The U.S. National Institute of Standards and Technology (NIST) reportedly plans to replace its method of scoring publicly disclosed vulnerabilities with a new automated process leveraging IBM's Watson artificial intelligence system.
The agency expects Watson to supplant its current Common Vulnerability Scoring System (CVSS) process for most bugs by October 2019, according to a report from Nextgov, citing Matthew Scholl, chief of NIST's computer security division. IBM has confirmed this account to SC Media, which has also reached out to Scholl for additional comment.
A key advantage of using AI is that it should ease the burden of NIST analysts who are currently tasked with reviewing thousands of vulnerabilities every week.
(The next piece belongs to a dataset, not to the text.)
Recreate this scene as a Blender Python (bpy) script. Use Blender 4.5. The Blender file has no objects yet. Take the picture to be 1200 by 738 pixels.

"Artificial Intelligence is solving the manual effort problem that many organizations face. For security leaders, it's important to know that not all AI is equal, but when the right choice is made, the benefits from a time, cost, and resource perspective can be immense,” said George Wrenn, CEO at CyberSaint Security, a company specializing in automated intelligent cybersecurity compliance. "It is no surprise NIST is delving into this area," he added in emailed comments.
Reportedly, Watson participated in a pilot program earlier this year in which it processed hundreds of thousands of older vulnerabilities and corresponding CVSS scores, and then asked to score new vulnerabilities based on that precedent. Whenever the new bug was similar to a previously studied vulnerability, Watson fared very well, scoring the flaw similar to how a person would.
But if the bug was something unique or highly complex, like the Spectre vulnerability that was discovered earlier this year, Watson reportedly struggled. As a fail-safe for this issue, Watson will produce a confidence percentage for each score. If the AI engine's confidence percentage falls under the high 90s, the human analyst will take over the review, and edit the risk score accordingly.
Gabriel Gumbs, VP of product strategy at STEALTHbits Technologies, said in emailed comments that NIST's use of Watson holds even more potential.
"Applying AI, and in particular Watson to the scoring of vulnerabilities will be useful for keeping up with the increased NIST workload; however, I don’t foresee this addressing the issue of organizations still not patching their systems in time," said Gumbs. "In theory, the ranking of vulnerabilities helps prioritize which systems in first and how soon those patches are applied. I believe this program could go a step further and score both the inherit risk, and the residual risk of vulnerabilities when other controls are in place. This would allow for real-world patch prioritization scenarios where organizations can apply controls that can be rolled out faster than a patch, and in cases where patches do not [yet] exist still reduce their exposure."